Two American Flyer coaches behind a New Haven EP-5 electric locomotive, 1955.
(SKF Ball and Roller Bearings, Public domain, via Wikimedia Commons)
AMERICAN FLYER (RAILCAR)
The American Flyer was an early streamlined American passenger railcar built by Pullman-Standard in the 1930s. They were the first streamlined equipment operated in New England and acquired their name from the model trains that their design inspired.
Characteristics
American Flyer railcars weighed about 55 tons and were built out of light-weight steel alloys such as Cor-Ten that made them about 15 tons lighter than earlier designs and allowed for the use of two-axle General Steel Castings trucks instead of the previously standard three-axle designs. They were designed by Walter Dorwin Teague, and the first order for 50 coaches, with an 84 passenger capacity, was placed by the New Haven Railroad with Pullman-Standard in March 1934. Built at the former Osgood Bradley Car Company facility in Worcester, Massachusetts, these cars were delivered starting in December 1934, and were followed by 20 more in 1936 and 30 in 1938 in an identical configuration. In 1937 and 1938, 100 more coaches in a 92 passenger configuration for commuter service were delivered.
Production
In 1935, the Boston and Maine Railroad ordered ten 84-seat and twenty-one 98-seat coaches, followed in 1937 by twenty 92-seat coaches. The Bangor and Aroostook Railroad acquired nine cars of the American Flyer design in 1937 and 1938—four combination mail and baggage cars, three combination food service and coach cars, and two 84-seat coaches.
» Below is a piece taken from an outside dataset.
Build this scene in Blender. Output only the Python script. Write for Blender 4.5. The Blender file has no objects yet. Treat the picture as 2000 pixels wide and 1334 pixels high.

Outside New England, ten American Standard cars were purchased by the Seaboard Air Line Railroad, ten by the St. Louis Southwestern Railway, ten by the Lehigh Valley Railroad, and four by the Kansas City Southern Railway. Production ceased by the end of the 1930s.
In preservation
A Bangor and Aroostook car converted into MoW service survives at the Shelburne Falls Trolley Museum. Two examples of the type, both New Haven Railroad coaches, were purchased by the Railroad Museum of New England for preservation.